Ganar las calles
En una de las últimas noches del año pasado, me encontré con Rodrigo Flores quien tenía en sus manos los primeros ejemplares de Un orbe más ancho. 40 poetas jóvenes (1971-1983), un trabajo de las ediciones de Punto de partida, de la UNAM, bajo la responsabilidad de Carmina Estrada. Tomé el libro y, al azar, lo abrí en la página 218, donde está "Kentucky", un poema de Alí Calderón. El primer verso dice: "Las luces cambiaron en West Vine y Broadway Street"... West Vine, Broadway Street.
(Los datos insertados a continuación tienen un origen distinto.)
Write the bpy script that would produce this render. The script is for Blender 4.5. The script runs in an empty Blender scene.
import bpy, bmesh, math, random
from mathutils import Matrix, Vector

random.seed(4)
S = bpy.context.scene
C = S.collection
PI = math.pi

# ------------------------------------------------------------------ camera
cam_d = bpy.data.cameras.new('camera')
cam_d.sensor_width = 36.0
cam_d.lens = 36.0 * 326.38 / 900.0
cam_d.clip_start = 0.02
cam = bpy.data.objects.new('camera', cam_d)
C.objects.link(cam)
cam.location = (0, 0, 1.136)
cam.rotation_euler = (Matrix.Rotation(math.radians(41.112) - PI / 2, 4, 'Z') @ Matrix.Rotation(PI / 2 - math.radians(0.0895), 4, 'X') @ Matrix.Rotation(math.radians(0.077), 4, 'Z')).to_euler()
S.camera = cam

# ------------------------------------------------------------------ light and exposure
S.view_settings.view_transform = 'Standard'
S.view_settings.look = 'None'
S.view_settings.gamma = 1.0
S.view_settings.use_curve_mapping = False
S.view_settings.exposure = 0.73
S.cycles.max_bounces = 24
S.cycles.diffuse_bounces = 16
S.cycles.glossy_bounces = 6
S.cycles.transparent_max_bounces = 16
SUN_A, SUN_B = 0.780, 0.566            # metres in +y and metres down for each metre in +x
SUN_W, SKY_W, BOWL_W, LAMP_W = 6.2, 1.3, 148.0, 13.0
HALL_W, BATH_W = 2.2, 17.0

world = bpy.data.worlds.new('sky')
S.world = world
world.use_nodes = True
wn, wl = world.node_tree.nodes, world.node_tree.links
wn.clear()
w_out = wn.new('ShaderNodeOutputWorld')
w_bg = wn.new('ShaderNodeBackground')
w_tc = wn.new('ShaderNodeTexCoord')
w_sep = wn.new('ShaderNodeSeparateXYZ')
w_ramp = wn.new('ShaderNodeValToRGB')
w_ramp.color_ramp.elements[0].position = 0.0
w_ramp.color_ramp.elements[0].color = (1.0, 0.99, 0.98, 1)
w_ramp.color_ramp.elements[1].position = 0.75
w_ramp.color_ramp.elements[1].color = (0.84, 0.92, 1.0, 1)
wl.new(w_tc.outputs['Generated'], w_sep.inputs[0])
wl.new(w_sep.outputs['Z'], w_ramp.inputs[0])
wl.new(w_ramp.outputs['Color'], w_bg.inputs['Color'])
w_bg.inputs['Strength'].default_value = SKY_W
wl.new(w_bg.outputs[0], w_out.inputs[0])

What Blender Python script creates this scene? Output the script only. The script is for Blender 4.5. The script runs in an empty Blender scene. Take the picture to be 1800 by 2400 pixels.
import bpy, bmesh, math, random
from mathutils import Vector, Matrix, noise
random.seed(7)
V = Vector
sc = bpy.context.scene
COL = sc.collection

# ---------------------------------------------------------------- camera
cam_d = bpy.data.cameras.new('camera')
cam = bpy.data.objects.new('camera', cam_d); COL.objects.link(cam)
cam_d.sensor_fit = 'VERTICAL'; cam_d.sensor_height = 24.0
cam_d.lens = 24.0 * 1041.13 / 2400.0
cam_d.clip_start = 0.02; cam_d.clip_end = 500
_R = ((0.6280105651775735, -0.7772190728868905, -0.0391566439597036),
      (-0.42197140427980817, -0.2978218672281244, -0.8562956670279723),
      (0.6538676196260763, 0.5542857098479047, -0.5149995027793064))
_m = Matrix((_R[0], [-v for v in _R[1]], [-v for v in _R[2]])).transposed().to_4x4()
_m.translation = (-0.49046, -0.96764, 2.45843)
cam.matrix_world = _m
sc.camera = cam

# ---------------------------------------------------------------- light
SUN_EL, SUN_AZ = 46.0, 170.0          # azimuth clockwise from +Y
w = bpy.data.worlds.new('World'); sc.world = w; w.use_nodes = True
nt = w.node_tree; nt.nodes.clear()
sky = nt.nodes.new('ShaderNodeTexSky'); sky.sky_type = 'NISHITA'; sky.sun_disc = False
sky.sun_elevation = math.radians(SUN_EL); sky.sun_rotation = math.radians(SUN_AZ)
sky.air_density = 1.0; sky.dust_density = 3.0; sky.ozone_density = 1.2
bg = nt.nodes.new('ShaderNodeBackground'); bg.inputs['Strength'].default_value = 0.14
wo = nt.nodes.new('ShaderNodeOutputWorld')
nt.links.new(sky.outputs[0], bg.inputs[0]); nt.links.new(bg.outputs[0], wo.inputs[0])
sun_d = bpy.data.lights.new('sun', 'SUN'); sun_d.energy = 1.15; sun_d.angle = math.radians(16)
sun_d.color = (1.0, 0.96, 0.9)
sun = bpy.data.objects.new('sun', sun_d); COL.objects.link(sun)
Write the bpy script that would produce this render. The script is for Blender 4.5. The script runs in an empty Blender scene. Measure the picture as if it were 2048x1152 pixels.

En cuanto leí estos referentes, le compartí a Rodrigo mi sorpresa ante ellos. Ponderábamos nuestras propias experiencias al pasar alguna temporada en el extranjero; Rodrigo hablaba de la necesidad de situarse que uno puede experimentar en un país ajeno, donde de algún modo los nombres de las calles pueden adquirir mayor peso en la medida en que permiten recrear un mapa imaginario, esto es, una puerta de acceso; nombres gracias a los cuales uno pueda ir reconciendo los espacios que debe habitar.
Al leer de manera íntegra el libro, los referentes del poema de Alí Calderón volvieron a llamar mi atención. De hecho me interesan con mayor ahínco porque en todo el libro no se mencionan, en general, más sitios concretos. Los nombres de las calles y de las ciudades brillan por su ausencia. Si en la poesía norteamericana, por situar un ejemplo, los nombres de las calles, de los sitios públicos, de los puentes, etc., se han integrado como cuerpos textuales con plena carta de ciudadanía poética, en la poesía que suele escribirse en México impera lo contrario. ¿Es que apuntar, por poner un caso, una calle de la Ciudad de México como referente textual suena a lectura tardía e indigesta de Efraín Huerta? ¿O se trata de que atreverse a nombrar el espacio público rompe nuestro desesperado afán de una "poesía de la transparencia"?
Es curioso. Carmina Estrada reunió a poetas provenientes de distintos sitios de la república y, al menos en un caso (Zaidee Rose Stavely), de E.U.A. Pero la poesía de quienes escriben desde las ciudades del centro, del norte o del sur en general no difiere mucho entre sí. No abogo por una "poética del regionalismo", sencillamente anoto mi sorpresa al ver que los registros, los ritmos, los personajes, el trabajo sonoro, los referentes, etc., de los poemas parecieran flotar carentes de territorio. Un ejemplo: en los poetas que nacieron o han vivido en Ciudad de México, no encuentro la herida textual que podría significar habitar uno de los espacios más complejos del mundo. Y no pienso únicamente en el hecho de que en los textos se mencione explícitamente la ciudad, sus infiernos, sus recovecos, sus fascinaciones o sus texturas inverosímiles, sino al hecho menos inmediato de ver en la materialidad de los lenguajes una respuesta ante los estímulos de un territorio. De una manera también sorprendente, uno podría recordar, por ejemplo, que tras el terremoto de 1985 que devastó a toda la Ciudad de México, la poesía no se alteró. Si existen numerosos poemas que tematizaron, con mayor o menor fortuna, el genocidio de 1968 en la Plaza de las Tres Culturas de Tlatelolco, lo cierto es que los "hechos" desgarradores no impactaron de forma radical a la poesía que se escribe en este país. A lo más que se llegó fue a ensanchar el catálogo de "lo que se puede hablar", a integrar un repertorio (que, dicho sea de paso, no fue exclusivo de la llamada, con menos claridad que buenas intenciones, "poesía social").
Uno podría suponer que nuestro lenguaje posee todas las cualidades, menos la porosidad. Y lo que en el fondo respira, lanzando una convocatoria tácita, es la necesidad de reconocer tanto silencio. ¿Sobre qué fractura estamos parados, sobre qué cuerda floja jugamos diariamente nuestro papel de equilibiristas que hemos necesitado pactar con el olvido, con un olvido merced al cual la escritura parece "cerrarse sobre sí misma", entregándose a una estabilidad que quizá no es más que el triste anverso de una realidad negada?